_WHAT IS EXPECTED_
Among the following entries, count the lines that contain "parts" and report only the result.

_EXTRACTED INFORMATION_
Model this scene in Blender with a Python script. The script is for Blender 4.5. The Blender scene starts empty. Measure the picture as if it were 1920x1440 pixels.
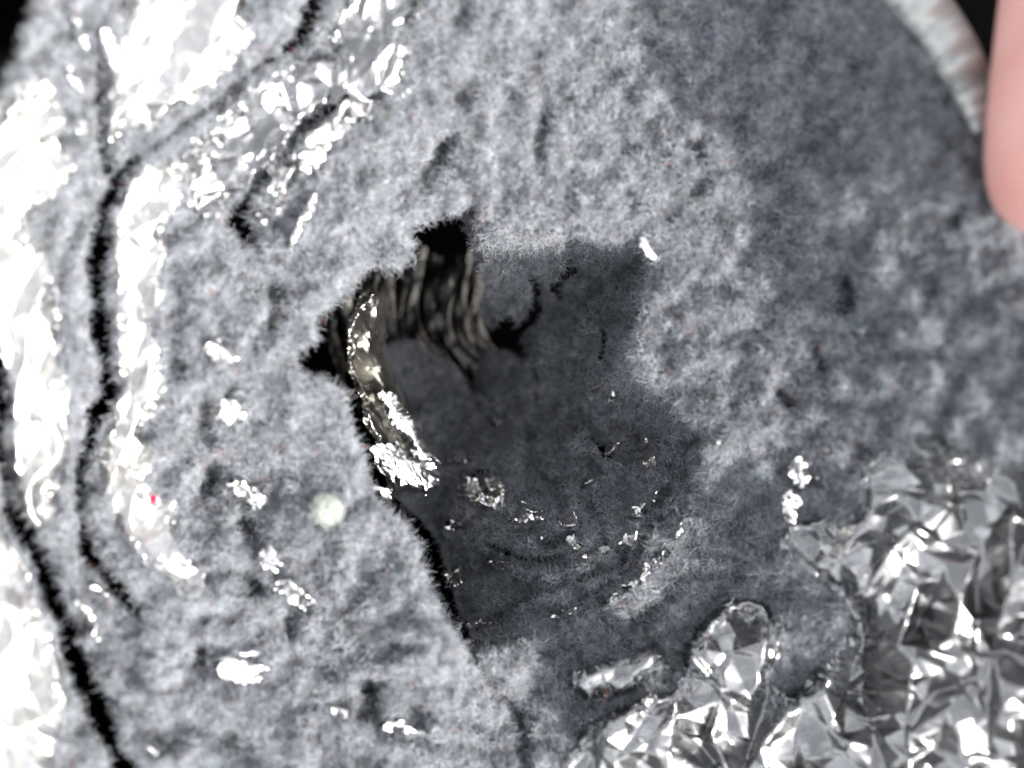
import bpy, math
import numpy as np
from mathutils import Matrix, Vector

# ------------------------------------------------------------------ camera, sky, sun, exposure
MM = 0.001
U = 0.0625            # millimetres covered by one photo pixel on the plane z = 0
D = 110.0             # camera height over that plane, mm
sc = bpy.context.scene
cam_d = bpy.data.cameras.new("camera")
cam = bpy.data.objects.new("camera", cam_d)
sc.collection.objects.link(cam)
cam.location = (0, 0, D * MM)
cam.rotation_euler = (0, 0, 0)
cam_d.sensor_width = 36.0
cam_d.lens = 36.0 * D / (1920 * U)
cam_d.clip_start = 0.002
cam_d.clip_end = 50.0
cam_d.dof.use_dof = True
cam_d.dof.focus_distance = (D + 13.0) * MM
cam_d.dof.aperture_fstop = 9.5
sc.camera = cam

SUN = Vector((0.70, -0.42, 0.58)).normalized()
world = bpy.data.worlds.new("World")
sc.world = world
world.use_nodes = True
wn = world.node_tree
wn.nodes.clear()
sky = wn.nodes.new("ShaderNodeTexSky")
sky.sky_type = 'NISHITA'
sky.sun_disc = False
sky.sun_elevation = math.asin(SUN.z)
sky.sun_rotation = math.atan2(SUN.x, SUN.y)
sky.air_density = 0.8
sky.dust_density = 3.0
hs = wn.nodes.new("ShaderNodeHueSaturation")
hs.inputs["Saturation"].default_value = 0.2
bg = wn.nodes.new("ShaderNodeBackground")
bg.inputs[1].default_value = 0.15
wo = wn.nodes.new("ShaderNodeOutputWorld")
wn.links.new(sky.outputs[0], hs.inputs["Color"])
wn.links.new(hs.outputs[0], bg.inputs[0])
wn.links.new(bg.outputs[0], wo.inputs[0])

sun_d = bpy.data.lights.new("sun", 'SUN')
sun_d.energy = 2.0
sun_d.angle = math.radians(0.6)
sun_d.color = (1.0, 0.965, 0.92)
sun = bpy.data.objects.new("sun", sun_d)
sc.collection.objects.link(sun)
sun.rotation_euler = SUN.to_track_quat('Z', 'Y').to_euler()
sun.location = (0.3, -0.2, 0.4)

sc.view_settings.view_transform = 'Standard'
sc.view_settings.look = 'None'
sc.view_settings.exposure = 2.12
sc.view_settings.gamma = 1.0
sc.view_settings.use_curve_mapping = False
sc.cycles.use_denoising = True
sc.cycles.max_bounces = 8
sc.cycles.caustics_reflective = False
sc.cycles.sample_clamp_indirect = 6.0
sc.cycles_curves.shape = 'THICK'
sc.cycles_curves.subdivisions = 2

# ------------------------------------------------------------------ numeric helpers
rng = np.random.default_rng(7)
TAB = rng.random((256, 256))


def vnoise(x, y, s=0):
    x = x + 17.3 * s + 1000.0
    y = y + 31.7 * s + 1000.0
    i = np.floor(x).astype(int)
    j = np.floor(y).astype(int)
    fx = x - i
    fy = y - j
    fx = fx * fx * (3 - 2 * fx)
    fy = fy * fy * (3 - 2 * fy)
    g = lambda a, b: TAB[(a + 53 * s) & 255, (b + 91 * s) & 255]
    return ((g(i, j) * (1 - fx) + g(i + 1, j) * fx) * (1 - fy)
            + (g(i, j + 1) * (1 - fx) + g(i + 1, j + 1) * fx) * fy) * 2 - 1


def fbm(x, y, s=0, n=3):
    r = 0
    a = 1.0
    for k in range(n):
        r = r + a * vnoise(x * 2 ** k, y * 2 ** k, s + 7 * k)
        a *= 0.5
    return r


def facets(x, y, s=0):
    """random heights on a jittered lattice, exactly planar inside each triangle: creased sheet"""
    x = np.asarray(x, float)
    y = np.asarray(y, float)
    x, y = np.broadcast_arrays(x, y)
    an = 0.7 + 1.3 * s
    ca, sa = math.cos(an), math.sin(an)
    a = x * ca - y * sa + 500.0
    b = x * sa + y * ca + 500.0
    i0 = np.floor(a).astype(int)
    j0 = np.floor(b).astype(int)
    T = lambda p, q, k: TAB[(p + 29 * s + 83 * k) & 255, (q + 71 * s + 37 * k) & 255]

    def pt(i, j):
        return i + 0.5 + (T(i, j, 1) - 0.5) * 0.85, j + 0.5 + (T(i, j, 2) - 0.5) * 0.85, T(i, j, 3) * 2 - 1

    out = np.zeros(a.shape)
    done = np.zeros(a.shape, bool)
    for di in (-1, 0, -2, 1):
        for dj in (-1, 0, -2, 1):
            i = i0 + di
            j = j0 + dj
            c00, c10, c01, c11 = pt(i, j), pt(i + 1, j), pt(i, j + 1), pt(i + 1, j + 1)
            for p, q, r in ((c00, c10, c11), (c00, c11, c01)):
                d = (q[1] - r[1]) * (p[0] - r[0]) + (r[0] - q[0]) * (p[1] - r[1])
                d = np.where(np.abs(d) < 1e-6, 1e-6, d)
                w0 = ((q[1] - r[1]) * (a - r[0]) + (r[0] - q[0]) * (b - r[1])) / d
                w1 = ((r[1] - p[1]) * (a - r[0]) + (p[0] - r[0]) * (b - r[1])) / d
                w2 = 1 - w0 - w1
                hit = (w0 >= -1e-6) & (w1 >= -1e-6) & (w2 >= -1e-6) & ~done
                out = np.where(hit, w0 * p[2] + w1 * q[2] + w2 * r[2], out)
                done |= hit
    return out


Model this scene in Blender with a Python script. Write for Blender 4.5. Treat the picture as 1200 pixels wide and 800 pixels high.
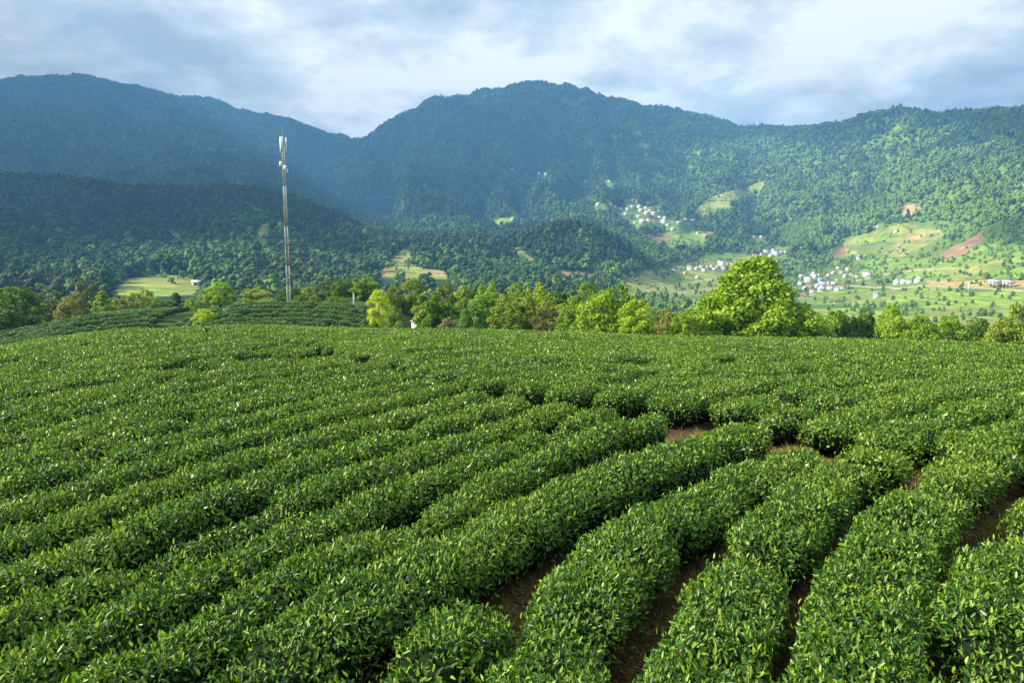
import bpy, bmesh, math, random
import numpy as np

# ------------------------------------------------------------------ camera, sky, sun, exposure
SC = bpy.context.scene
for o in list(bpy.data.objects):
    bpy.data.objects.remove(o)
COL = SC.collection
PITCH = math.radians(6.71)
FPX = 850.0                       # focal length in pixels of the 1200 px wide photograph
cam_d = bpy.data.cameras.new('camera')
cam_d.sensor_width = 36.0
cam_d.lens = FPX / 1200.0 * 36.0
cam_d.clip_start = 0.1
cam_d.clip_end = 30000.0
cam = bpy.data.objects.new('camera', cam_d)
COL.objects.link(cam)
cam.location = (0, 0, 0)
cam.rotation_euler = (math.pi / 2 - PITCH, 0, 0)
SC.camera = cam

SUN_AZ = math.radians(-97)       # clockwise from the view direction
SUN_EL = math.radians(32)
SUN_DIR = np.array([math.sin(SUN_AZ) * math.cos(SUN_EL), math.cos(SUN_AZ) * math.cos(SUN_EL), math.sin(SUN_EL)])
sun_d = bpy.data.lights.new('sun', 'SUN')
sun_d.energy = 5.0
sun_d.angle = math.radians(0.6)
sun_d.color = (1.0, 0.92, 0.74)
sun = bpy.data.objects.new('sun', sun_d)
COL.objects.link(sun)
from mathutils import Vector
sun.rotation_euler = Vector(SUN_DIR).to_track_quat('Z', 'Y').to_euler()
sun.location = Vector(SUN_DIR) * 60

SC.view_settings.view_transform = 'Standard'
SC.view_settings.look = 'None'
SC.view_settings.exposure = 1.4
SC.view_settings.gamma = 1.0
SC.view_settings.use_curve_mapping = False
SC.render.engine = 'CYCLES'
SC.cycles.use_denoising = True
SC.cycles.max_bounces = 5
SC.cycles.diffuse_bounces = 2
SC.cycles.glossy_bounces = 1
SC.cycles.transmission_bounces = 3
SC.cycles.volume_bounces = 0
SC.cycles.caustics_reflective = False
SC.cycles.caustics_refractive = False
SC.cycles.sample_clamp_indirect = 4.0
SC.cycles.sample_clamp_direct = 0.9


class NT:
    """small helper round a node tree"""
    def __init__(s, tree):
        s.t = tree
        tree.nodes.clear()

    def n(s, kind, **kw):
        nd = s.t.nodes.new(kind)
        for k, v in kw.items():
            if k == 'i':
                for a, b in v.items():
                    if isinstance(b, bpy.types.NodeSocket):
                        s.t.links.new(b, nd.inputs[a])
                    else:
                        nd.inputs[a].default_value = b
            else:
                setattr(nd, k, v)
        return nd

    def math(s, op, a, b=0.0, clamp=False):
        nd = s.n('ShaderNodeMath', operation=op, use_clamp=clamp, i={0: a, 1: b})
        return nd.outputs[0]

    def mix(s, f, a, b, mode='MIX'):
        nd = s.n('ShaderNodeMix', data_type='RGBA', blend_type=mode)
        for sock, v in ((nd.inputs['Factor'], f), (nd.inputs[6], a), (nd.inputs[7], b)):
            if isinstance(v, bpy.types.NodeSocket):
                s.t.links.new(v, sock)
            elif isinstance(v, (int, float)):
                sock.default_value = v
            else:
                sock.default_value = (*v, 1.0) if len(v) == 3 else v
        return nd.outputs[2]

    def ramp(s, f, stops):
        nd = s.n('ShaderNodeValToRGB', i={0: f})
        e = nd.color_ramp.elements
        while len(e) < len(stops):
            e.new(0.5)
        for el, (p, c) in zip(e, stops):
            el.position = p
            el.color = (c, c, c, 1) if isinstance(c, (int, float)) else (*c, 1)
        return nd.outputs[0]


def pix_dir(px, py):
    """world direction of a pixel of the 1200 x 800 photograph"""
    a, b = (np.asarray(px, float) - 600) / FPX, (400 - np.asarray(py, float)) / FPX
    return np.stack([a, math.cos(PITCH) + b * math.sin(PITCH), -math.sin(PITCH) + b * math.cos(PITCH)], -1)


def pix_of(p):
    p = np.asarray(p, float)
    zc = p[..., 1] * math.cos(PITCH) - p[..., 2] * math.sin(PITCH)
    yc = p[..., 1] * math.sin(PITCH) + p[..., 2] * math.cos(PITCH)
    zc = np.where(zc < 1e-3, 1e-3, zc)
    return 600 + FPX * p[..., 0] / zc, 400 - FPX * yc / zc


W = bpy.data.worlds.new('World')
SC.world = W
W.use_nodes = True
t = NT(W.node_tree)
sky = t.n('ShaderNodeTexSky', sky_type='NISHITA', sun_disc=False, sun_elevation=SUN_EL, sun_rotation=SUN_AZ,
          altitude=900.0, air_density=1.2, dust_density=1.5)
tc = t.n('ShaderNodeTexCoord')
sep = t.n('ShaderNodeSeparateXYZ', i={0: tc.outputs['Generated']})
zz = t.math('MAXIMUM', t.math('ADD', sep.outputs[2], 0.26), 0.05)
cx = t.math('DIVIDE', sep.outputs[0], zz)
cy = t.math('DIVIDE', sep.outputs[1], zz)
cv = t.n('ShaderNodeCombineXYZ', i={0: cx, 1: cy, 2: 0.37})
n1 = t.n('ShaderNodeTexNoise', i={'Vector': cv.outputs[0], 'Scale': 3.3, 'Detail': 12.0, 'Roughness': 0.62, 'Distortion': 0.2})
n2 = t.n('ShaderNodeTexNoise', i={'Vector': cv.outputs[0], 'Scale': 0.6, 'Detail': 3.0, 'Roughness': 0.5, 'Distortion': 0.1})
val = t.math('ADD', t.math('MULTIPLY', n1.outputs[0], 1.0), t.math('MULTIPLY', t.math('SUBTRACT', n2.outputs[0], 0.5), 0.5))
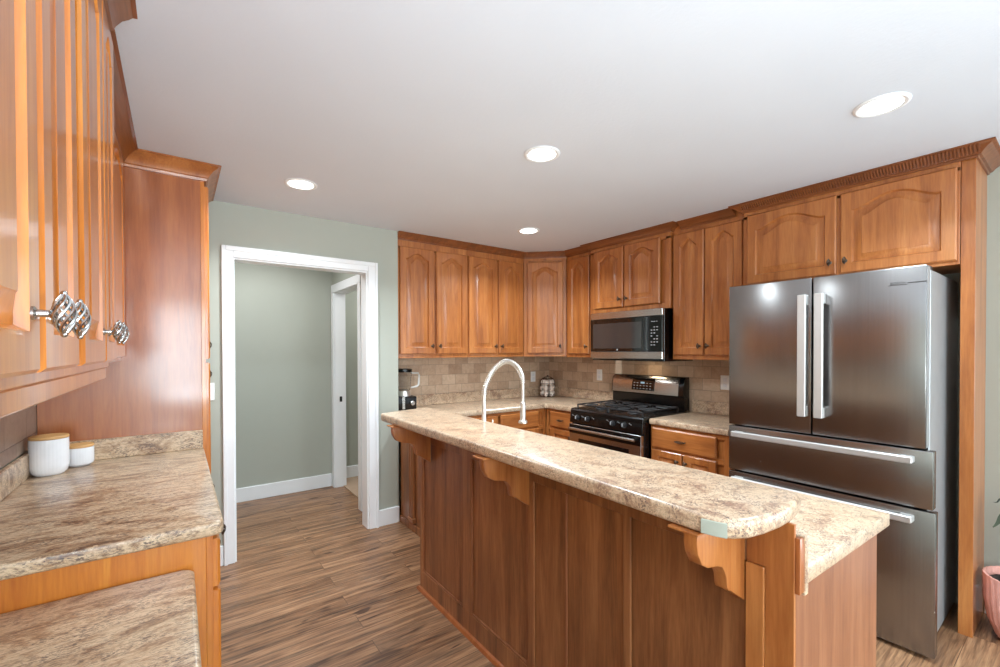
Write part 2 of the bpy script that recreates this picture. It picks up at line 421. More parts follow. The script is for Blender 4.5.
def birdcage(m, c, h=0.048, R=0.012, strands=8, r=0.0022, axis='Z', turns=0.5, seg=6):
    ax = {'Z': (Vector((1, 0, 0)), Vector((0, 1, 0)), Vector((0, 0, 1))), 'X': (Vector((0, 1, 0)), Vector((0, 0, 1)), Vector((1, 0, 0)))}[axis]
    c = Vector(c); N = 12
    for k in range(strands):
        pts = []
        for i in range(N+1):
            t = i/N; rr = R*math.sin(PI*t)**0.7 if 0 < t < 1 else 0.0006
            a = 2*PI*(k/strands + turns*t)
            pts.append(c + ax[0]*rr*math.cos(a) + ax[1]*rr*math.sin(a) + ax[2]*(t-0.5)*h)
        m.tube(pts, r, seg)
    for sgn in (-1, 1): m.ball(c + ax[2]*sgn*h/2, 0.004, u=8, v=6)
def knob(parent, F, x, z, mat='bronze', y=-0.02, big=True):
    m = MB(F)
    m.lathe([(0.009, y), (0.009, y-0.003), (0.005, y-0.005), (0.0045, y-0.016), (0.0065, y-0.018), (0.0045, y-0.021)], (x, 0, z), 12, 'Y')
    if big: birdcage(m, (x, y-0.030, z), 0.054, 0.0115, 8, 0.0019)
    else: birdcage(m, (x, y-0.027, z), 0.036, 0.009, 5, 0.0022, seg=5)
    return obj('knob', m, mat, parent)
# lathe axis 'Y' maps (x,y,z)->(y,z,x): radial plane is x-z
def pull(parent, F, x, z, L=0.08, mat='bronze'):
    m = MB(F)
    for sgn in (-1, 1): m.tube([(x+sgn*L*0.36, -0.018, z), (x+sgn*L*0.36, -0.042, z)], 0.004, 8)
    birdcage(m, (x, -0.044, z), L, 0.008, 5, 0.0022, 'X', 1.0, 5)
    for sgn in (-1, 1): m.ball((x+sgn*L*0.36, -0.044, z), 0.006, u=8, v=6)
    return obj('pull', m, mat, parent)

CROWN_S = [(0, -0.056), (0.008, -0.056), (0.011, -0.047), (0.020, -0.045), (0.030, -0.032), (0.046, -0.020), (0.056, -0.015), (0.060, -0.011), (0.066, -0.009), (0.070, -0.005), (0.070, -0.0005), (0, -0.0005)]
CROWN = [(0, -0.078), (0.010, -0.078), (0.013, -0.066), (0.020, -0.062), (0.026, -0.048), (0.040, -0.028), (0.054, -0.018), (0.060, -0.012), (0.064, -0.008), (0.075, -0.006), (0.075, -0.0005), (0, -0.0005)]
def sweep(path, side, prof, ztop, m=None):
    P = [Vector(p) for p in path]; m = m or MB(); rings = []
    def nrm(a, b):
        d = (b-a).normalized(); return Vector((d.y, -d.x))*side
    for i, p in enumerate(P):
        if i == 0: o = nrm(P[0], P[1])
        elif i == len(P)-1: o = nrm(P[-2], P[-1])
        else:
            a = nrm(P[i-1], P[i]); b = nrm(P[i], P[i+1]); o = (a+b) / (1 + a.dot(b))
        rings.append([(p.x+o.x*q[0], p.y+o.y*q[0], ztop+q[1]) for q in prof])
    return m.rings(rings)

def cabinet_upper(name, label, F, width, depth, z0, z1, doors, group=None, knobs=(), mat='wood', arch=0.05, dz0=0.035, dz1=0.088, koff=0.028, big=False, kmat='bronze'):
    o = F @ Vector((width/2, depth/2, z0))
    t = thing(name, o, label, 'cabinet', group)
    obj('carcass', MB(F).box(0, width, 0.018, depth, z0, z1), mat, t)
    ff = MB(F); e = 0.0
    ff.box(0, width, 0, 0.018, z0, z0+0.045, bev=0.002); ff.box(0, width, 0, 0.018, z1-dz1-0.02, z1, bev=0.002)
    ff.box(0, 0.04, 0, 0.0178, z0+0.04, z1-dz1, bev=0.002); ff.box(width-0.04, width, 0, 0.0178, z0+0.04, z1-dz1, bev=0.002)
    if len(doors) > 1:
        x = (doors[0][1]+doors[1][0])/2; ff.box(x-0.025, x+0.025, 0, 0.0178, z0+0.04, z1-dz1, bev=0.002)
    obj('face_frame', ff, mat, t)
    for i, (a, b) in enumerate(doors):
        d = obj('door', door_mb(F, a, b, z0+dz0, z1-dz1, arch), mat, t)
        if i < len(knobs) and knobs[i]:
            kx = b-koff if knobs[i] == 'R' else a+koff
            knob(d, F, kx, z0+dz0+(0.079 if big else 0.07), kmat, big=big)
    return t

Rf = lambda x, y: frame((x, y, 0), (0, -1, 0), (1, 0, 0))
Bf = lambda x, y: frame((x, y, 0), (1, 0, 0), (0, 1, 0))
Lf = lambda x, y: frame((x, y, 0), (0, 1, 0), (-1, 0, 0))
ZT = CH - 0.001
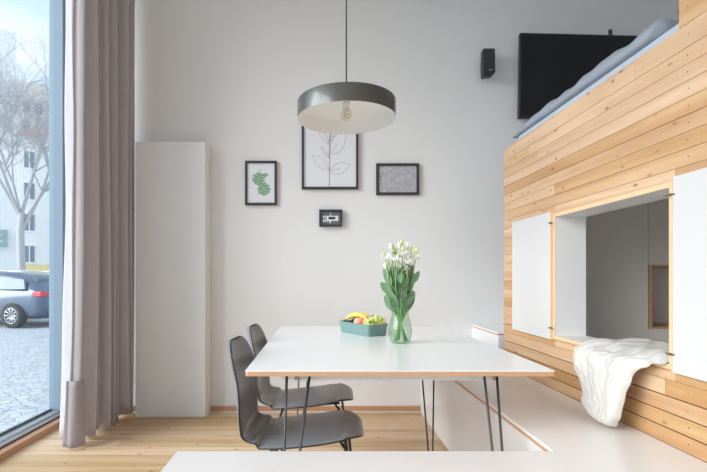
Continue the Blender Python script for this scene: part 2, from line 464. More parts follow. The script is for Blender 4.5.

_TASK RESPONSE_
2